As many colleagues have said—of course, this is bound up with respect for the minimum wage—tips are not there to make up wages or for other purposes. As I have said before, tips are a token of thanks, not a means of making up income. It is important to recognise that that is an entirely separate matter. I have always felt that about industries in which people receive tips.
My hon. Friend the Member for Wantage (David Johnston) said it well about America. I still remember, as will many Members, the “Reservoir Dogs” scene in which one of the main characters—one of the Misters—is asked to give a tip in a café. He quite famously says, “I don’t tip”, and there is a huge argument around the table about the culture of tipping in America. They say, “If you don’t tip then how are these waitresses going to manage? How is this fair?” I always thought that an unusual scene because, at the time that film came out, people basically felt that tips should go to the staff, but they would have considered the idea that tips were needed to make up wages pretty unpleasant.

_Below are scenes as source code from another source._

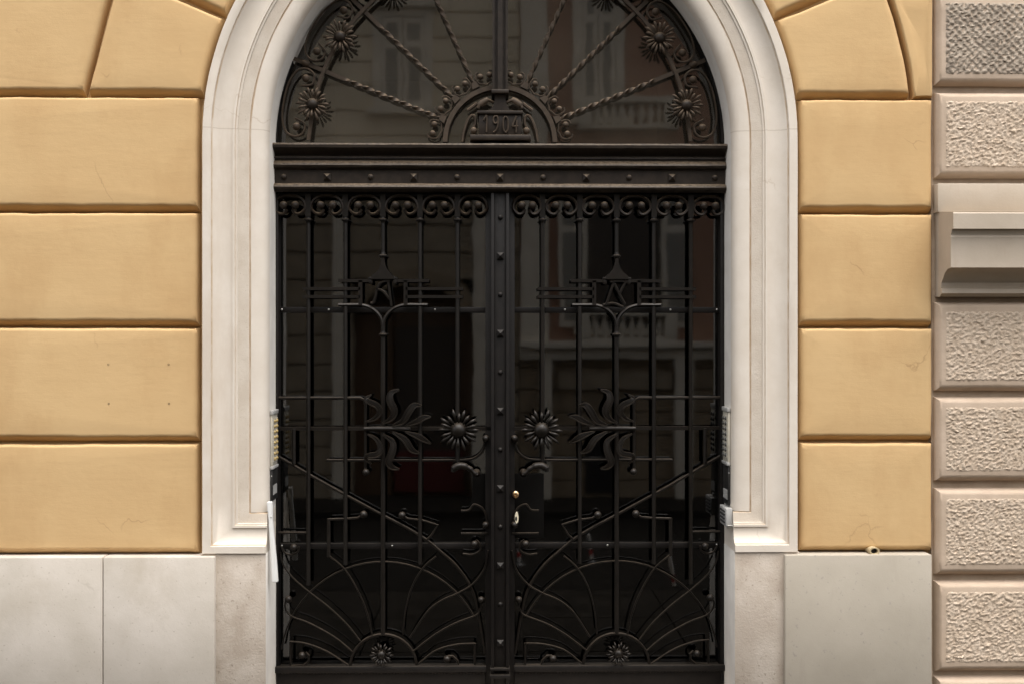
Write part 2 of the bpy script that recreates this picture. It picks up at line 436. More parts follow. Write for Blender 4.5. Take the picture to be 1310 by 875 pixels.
for ui, y in PR:
    u = ui*PXM; r = RO-u; L = []
    uu = min(u, 58.4*PXM); zf = zb(uu)
    xs = xin_l if u <= 58.4*PXM+1e-6 else XC-r
    zs = zf
    nb = 3
    for q in range(nb+1): L.append((xs+((XC-r)-xs)*q/nb, zs))
    for q in range(1, 13): L.append((XC-r, zs+(ZC-zs)*q/12))
    for q in range(1, 61): 
        a = PI-PI*q/60; L.append((XC+r*math.cos(a), ZC+r*math.sin(a)))
    for q in range(1, 13): L.append((XC+r, ZC+(zs-ZC)*q/12))
    xe = 2*XC-xs
    for q in range(1, nb+1): L.append((XC+r+(xe-XC-r)*q/nb, zs))
    lines.append([sur.verts.new((x + noise.noise(Vector((x*5, z*5, ui)))*.0012, y + noise.noise(Vector((x*4, z*4, 9)))*.0012, z + noise.noise(Vector((z*5, x*5, ui+40)))*.0012)) for x, z in L])
for i in range(len(lines)-1):
    a, b = lines[i], lines[i+1]
    for k in range(len(a)-1):
        f = sur.faces.new((a[k], a[k+1], b[k+1], b[k])); f.material_index = 3 if i == len(lines)-2 else 1 if i in GR else (2 if 42.9 < PR[i][0] < 56 else 0)
# end caps of the returned foot, facing the opening, closed back to the door plane
for side in (0, -1):
    vs = [lines[i][side] for i in range(1, len(PR)) if PR[i][0] <= 58.4]
    bk = [sur.verts.new((v.co.x, .45, v.co.z)) for v in vs]
    for i in range(len(vs)-1): sur.faces.new((vs[i], vs[i+1], bk[i+1], bk[i]))
cap_fix(sur)
ds = obj('door_surround', sur, [M['stone'], M['grime'], M['sandy'], M['bright_reveal']], yb, smooth=38)
# jamb feet, slabs
zpt = UZ(706.5, -.03, 640)
for s in (-1, 1):
    xi = XC+s*(RO-UI-.4*PXM); xo = XC+s*(RO+.01)
    pl = B(); box(pl, xi, xo, -.026, .455, 0, zpt, .006)
    pl.normal_update()
    for f in pl.faces:
        if f.normal.x*s < -.9: f.material_index = 1
    obj('jamb_foot', pl, [M['plinth_rough'], M['bright_reveal']], yb, smooth=40)
def slab(x0, x1, zt, mat, y=-.055):
    b_ = B(); box(b_, x0, x1, y, .0745, 0, zt, .007)
    return obj('plinth_slab', b_, mat, yb, smooth=40)
zs_l = UZ(712.3, -.055, 130); zs_r = UZ(709.3, -.055, 1100)
e = [UX(274.5, -.055), UX(131.8, -.055), UX(131.0, -.055)]
slab(e[1], e[0], zs_l, M['plinth']); slab(e[2]-.62, e[2], zs_l, M['plinth'])
slab(e[2]-1.25, e[2]-.623, zs_l, M['plinth']); slab(XL, e[2]-1.253, zs_l, M['plinth'])
slab(UX(1004.5, -.055), UX(1192.5, -.055), zs_r, M['plinth_grey'])
for hx, hy in ((138.5, 466), (215.5, 466), (139, 516), (216, 516)):
    p = U(hx, hy, -.0015); h = B(); lathe_y(h, p, [(0, .004), (.0035, .003), (.0042, 0), (.0048, .0008), (.005, .004)], 10)
    obj('drill_hole', h, M['darkroom'], yb)

# ================================================================= FANLIGHT
YI, YG = .26, .322
Q = PXM*6.26/6.0                   # one photo pixel at the iron plane
fx = (UX(351, YI)+UX(926.5, YI))/2
zf0 = UZ(184, YI)
zcf = UZ(183, YI); RF = (UX(926.5, YI)-UX(351, YI))/2
def FP(r, deg, dy=0):              # polar point of the fanlight, r in px
    a = math.radians(deg); return Vector((fx-r*Q*math.cos(a), YI+dy, zcf+r*Q*math.sin(a)))
fan = empty('fanlight', (fx, YI, zf0), 'half round fanlight grille of brown wrought iron with sunflowers and twisted spokes above the doors', 'fanlight')
fr = B()
sweep(fr, [FP(RF/Q-1, a/2., .02) for a in range(0, 361, 4)], 3.4*Q, .035, 4, sq=True)
obj('rim', fr, M['iron_deep'], fan, smooth=40)
pn = B(); prism(pn, [(p.x, p.z) for p in [FP(RF/Q+2, a) for a in range(180, -1, -5)]], .308, .314)
obj('glass_pane', pn, M['glass_fan'], fan)
def flower(parent, c, R, npet, mat, bossr, name='sunflower'):
    bossr *= 1.05
    b_ = B()
    lathe_y(b_, c+Vector((0, -.012, 0)), [(bossr*1.05, .012), (bossr, .0), (bossr*.86, -bossr*.42), (bossr*.5, -bossr*.72), (0, -bossr*.82)], 20)
    boss = obj(name, b_, M['iron_beam'] if mat is M['iron_rust'] else mat, parent, smooth=50)
    pt = B()
    for layer in range(2):
        for k in range(npet):
            a = 2*PI*(k+.5*layer)/npet + random.uniform(-.05, .05)
            Rr = R*(1.0 if layer == 0 else .86)*random.uniform(.95, 1.04)
            d = Vector((math.cos(a), 0, math.sin(a)))
            ts = [.25, .45, .62, .78, .9, 1.0]
            rw = [.034, .042, .062, .078, .056, .005]
            yo = [0, -.012, -.020, -.023, -.018, -.008]
            off = 0 if layer == 0 else -.008
            pts = [c + d*(Rr*t) + Vector((0, y+off, 0)) for t, y in zip(ts, yo)]
            sweep(pt, pts, [R*w for w in rw], [R*w*.75 for w in rw], 7)
    cap_fix(pt)
    obj('petals', pt, mat, boss, smooth=60)
    return boss
cells = [11, 33, 55, 77, 103, 125, 147, 169]
for k, a in enumerate(cells):
    flower(fan, FP(242, a, -.038), 22.5*Q, 10, M['iron_rust'], 7.2*Q)
    # ring bar of the cell
    rb = B(); pts = [FP(242, a+t, -.012) for t in (-11, -7, -3, 0, 3, 7, 11)]
    if a < 20: pts = [FP(244, 0.5, -.012)]+pts[2:]
    if a > 160: pts = pts[:-2]+[FP(244, 179.5, -.012)]
    sweep(rb, pts, 2.2*Q, .008, 4, sq=True); obj('ring_bar', rb, M['iron_rust'], fan, smooth=40)
    sc = B()
    half = [(4.6, 262), (6.0, 249.5), (8.6, 251), (9.6, 262), (8.2, 273), (4.5, 278.5), (0, 279.5)]
    lft = [FP(r, a-t, -.02) for t, r in half]; rgt = [FP(r, a+t, -.02) for t, r in half][::-1][1:]
    # curl that reaches in under each ball
    sweep(sc, smoothpts(lft+rgt, 6), 1.5*Q, .011, 6); cap_fix(sc)
    so = obj('scroll', sc, M['iron_rust'], fan, smooth=50)
    for s in (-1, 1):
        bb = B(); ball(bb, FP(259, a+s*6.9, -.03), 5.0*Q); obj('ball', bb, M['iron_rust'], so, smooth=60)
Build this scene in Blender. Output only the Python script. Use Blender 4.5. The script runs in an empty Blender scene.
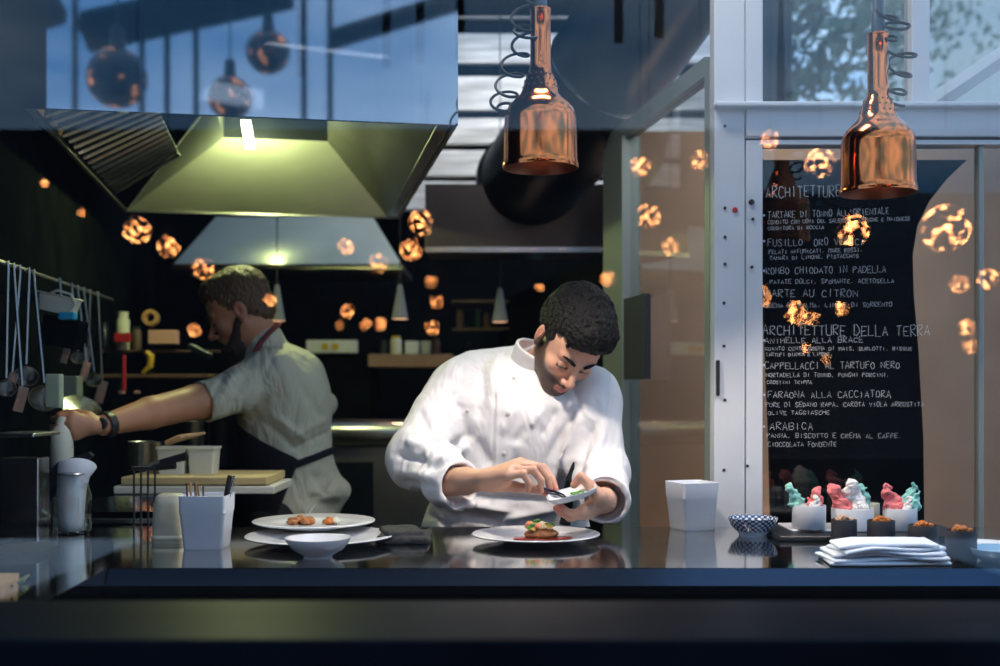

Of course, that is why British people who go to America are regarded as absolutely terrible tippers. We do not see it as a means of making up wages, but as a token. In America, I believe that the bare minimum one should consider tipping is 10%, although I could be wrong.
I thank my hon. Friend for clarifying that. I am afraid that I have never been to America, but I hope to have the opportunity to go.
As my hon. Friend the Member for Watford said, there is a difference between a tip and a service charge. It is important to consider them slightly differently. The main reason is that a tip is often voluntary, and if we feel that we have received bad service, we will simply not leave one. A tip is given to the individual who served us for their particular service—a token of thanks to them individually—whereas a service charge is, or should be, as my hon. Friend said, disbursed to the staff as a whole. Sometimes a service charge is not voluntary but appears on the bill, so it is not a personal choice. A distinction should be made on that.
Let me talk briefly about something that we have not mentioned. My hon. Friend the Member for Watford has said that further work will be done, so I hope that this will be given some consideration: any potential taxation of tips should be different from taxation of service charges. Tips are effectively gifts, which are taxed differently, so they should be considered in a slightly different manner from service charges. I realise that that is a slightly esoteric point—perhaps so esoteric that it may not have been considered in this debate or during the drafting of the provisions.